Maybe. At the time, the automatic java requires generator generated requires on javapackages-tools and not javapackages-filesystem. This has changed[2]. Perhaps this package didn't get rebuilt after and missed the update.
Thanks. I verified that the dependency changes in a rebuild and filed:
https://bugzilla.redhat.com/show_bug.cgi?id=1660117
Florian
On Mon, 2018-12-17 at 15:31 +0100, Florian Weimer wrote:
- Severin Gehwolf:
On Mon, 2018-12-17 at 15:04 +0100, Florian Weimer wrote:
- Severin Gehwolf:
On Mon, 2018-12-17 at 14:19 +0100, Florian Weimer wrote:
I think the root cause is that javapackages-tools-5.3.0-1.fc29 depends on java-1.8.0-openjdk-headless.
Yes, that won't change AFAIK. It got introduced with [1]. Question is which package drags in full javapackages-tools, over javapackages- filesystem.
I see a dependency in apache-commons-logging-1.2-14.fc29.noarch.rpm. Is this a bug?
Maybe. At the time, the automatic java requires generator generated requires on javapackages-tools and not javapackages-filesystem. This has changed[2]. Perhaps this package didn't get rebuilt after and missed the update.

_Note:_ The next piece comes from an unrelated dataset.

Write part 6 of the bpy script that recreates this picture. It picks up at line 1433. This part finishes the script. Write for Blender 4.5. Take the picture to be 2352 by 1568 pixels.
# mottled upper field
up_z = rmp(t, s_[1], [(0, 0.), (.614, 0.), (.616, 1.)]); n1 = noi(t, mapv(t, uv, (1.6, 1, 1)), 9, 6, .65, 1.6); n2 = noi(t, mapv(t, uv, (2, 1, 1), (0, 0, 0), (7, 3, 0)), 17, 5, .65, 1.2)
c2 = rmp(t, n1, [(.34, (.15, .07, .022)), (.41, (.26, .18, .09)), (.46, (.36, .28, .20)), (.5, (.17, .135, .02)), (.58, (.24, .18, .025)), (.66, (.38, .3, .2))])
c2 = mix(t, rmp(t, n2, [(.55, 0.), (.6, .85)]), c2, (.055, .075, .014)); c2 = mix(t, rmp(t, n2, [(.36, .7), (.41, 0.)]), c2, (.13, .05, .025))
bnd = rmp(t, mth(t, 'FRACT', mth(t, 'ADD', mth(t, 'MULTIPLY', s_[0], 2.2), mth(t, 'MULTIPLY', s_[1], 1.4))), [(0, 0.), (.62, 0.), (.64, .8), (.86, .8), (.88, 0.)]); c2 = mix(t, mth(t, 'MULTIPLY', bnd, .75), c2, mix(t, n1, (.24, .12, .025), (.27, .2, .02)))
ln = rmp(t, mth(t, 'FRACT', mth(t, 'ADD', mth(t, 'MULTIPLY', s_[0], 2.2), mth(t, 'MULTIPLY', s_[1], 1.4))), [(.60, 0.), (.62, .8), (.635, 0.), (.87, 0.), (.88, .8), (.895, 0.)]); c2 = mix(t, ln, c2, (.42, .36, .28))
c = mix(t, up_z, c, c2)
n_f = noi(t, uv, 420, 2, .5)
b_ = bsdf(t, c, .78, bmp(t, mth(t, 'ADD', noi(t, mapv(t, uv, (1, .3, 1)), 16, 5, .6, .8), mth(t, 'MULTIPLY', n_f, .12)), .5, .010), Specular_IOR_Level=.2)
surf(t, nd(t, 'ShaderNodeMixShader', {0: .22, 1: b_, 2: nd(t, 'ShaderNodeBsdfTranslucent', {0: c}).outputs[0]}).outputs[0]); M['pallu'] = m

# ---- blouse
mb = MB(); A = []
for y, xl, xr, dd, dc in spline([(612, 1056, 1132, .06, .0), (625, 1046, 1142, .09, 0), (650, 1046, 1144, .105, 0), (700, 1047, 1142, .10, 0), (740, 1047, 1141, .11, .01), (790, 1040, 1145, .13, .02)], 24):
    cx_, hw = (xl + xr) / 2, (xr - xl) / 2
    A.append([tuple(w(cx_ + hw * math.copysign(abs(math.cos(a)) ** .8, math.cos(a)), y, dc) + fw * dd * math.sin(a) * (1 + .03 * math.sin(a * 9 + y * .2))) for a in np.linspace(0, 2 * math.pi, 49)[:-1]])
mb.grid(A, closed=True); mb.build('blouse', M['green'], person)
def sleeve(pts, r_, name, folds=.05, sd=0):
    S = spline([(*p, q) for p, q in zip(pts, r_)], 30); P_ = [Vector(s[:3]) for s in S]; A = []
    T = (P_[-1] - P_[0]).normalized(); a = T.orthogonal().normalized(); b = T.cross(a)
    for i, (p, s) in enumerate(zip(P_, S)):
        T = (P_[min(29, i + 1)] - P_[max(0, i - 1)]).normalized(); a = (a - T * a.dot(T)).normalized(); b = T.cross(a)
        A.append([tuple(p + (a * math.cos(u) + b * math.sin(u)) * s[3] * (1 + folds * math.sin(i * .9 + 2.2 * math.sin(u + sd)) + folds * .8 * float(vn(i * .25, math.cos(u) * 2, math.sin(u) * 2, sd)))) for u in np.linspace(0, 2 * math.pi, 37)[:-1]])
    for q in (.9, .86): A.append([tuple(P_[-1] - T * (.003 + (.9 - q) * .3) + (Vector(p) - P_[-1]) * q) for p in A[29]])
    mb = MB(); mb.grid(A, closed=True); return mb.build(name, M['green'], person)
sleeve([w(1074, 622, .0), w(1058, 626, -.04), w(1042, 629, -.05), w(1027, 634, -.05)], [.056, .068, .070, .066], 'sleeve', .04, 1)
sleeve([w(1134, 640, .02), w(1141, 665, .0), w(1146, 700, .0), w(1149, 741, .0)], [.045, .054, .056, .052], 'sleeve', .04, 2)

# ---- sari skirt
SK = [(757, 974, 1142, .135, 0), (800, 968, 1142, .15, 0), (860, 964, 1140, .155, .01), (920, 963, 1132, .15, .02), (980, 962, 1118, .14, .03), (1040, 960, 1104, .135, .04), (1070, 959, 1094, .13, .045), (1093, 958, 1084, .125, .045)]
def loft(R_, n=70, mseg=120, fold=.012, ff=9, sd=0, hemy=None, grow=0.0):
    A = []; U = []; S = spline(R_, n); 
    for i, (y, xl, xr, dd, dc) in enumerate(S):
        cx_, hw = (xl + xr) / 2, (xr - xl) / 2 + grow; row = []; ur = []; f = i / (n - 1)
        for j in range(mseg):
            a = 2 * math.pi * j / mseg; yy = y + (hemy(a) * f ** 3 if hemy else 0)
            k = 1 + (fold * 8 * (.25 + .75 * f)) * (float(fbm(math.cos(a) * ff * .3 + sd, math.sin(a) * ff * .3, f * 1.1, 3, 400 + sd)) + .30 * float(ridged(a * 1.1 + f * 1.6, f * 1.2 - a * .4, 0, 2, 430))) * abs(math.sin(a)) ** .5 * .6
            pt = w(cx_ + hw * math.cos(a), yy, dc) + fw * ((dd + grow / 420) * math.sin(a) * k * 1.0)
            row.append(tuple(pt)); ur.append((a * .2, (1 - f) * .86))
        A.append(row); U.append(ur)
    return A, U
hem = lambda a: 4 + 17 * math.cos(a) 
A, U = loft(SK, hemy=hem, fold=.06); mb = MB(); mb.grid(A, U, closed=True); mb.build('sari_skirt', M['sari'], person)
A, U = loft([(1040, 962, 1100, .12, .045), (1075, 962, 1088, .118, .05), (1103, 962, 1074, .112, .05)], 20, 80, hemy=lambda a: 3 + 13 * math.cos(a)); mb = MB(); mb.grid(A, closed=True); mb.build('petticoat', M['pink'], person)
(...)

Thanks. I verified that the dependency changes in a rebuild and filed:
OK. Just be aware that the main JDK in Fedora is still 8 and all other packaged JDK versions won't have lib*.so internal provides, version- less java-headless/java-devel provides etc. until we are more confident that projects have migrated to support modular JDKs.
This issue with libreoffice-ure and multiple JDKs being pulled in via RPM might come back :-/
Cheers, Severin
On Mon, 2018-12-17 at 14:19 +0100, Florian Weimer wrote:
- Severin Gehwolf:
On Mon, 2018-12-17 at 13:22 +0100, Florian Weimer wrote:
What's the expected set of OpenJDK packages in Fedora 29?
I see three version:
java-openjdk-headless-11.0.1.13-8.rolling.fc29.x86_64 java-11-openjdk-headless-11.0.1.13-4.fc29.x86_64 java-1.8.0-openjdk-headless-1.8.0.191.b12-11.fc29.x86_64
This looks right.
Surely we do not need two versions of OpenJDK 11?
Package java-openjdk is tracking the latest GA'ed version of OpenJDK. Right now that's JDK 11. Coincidentally, this is also an LTS version which is packaged elsewhere (java-11-openjdk). java-openjdk will be JDK 12 once it's GA in spring 2019. This situation will re-occur once an LTS version is also the latest GA'ed JDK.
It's a weird construct, but we don't have good alternatives for a rolling release package:
A) JDK 10 is already EOL, JDK 12 isn't GA'ed yet, so not really suitable for a stable Fedora release. B) Retiring the package, then unretiring it when it's no longer C) Virtually providing it isn't possible, without breakages. Not all JDK packages are ready for JDK 9+. If java-11-openjdk virtually provided java-openjdk-headless it might break apps.
Surely the java-openjdk packages could be empty and just depend on the java-11-openjdk packages for now?
Right. With that we end up adding JDK packages to user's system over time as we cannot obsolete java-11-openjdk packages once java-openjdk is version 12. JDK 11 would still be supported and obsoleting it might not be what users expect. Consider these examples:
Currently for java-openjdk: JDK 10 -> JDK 11 -> JDK 12
java-openjdk temp-dependent on java-11-openjdk: JDK 10 -> JDK 11 -> JDK 11 + JDK 12
Either way, no solution seems ideal. Given that the time window, when this happens, is rather small and users actually using the rolling release package being small too, it seemed a reasonable compromise.
Thanks, Severin
* Severin Gehwolf:
Right. With that we end up adding JDK packages to user's system over time as we cannot obsolete java-11-openjdk packages once java-openjdk is version 12. JDK 11 would still be supported and obsoleting it might not be what users expect. Consider these examples:
Currently for java-openjdk: JDK 10 -> JDK 11 -> JDK 12
java-openjdk temp-dependent on java-11-openjdk: JDK 10 -> JDK 11 -> JDK 11 + JDK 12
Either way, no solution seems ideal. Given that the time window, when this happens, is rather small and users actually using the rolling release package being small too, it seemed a reasonable compromise.
Hmm. I see.
But java-openjdk-headless does not provide java-headless, so you end up with both sets of packages anyway with the current solution, which is far from ideal.